We initiate the study of the role of erasures in local decoding and use our understanding to prove a separation between erasure-resilient and tolerant property testing. Local decoding in the presence of errors has been extensively studied, but has not been considered explicitly in the presence of erasures.
Motivated by applications in property testing, we begin our investigation with local list decoding in the presence of erasures. We prove an analog of a famous result of Goldreich and Levin on local list decodability of the Hadamard code. Specifically, we show that the Hadamard code is locally list decodable in the presence of a constant fraction of erasures, arbitrary close to 1, with list sizes and query complexity better than in the Goldreich-Levin theorem. We use this result to exhibit a property which is testable with a number of queries independent of the length of the input in the presence of erasures, but requires a number of queries that depends on the input length, n, for tolerant testing. We further study approximate locally list decodable codes that work against erasures and use them to strengthen our separation by constructing a property which is testable with a constant number of queries in the presence of erasures, but requires n^{Omega(1)} queries for tolerant testing.
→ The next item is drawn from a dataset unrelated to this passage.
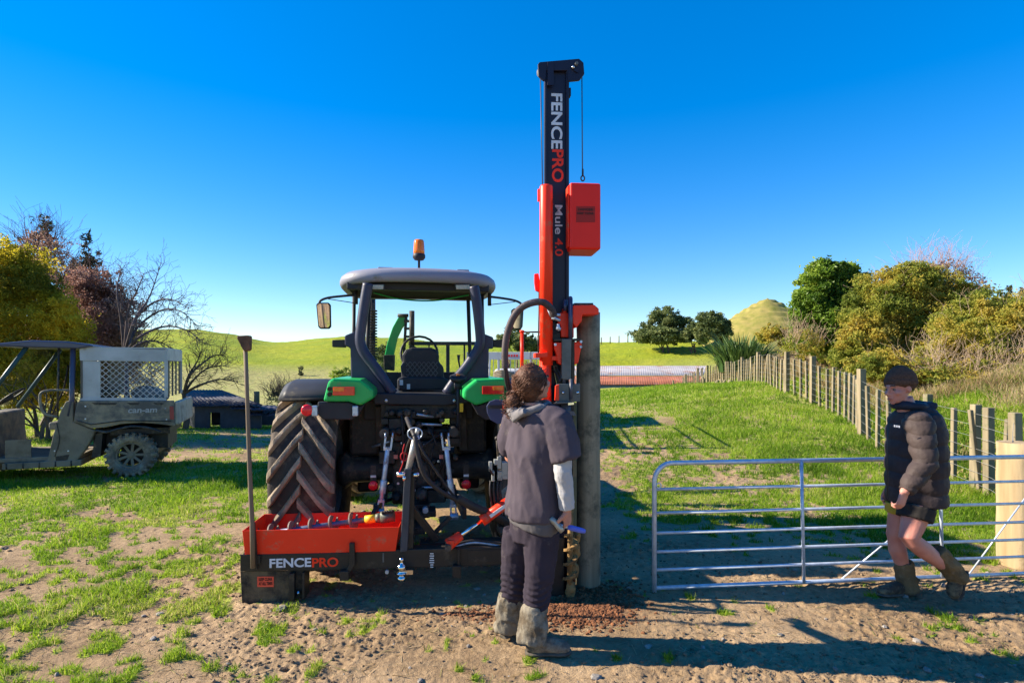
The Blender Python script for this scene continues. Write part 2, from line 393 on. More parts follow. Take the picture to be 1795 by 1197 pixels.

Next, we study the general relationship between local decoding in the presence of errors and in the presence of erasures. We observe that every locally (uniquely or list) decodable code that works in the presence of errors also works in the presence of twice as many erasures (with the same parameters up to constant factors). We show that there is also an implication in the other direction for locally decodable codes (with unique decoding): specifically, that the existence of a locally decodable code that works in the presence of erasures implies the existence of a locally decodable code that works in the presence of errors and has related parameters. However, it remains open whether there is an implication in the other direction for locally list decodable codes. We relate this question to other open questions in local decoding.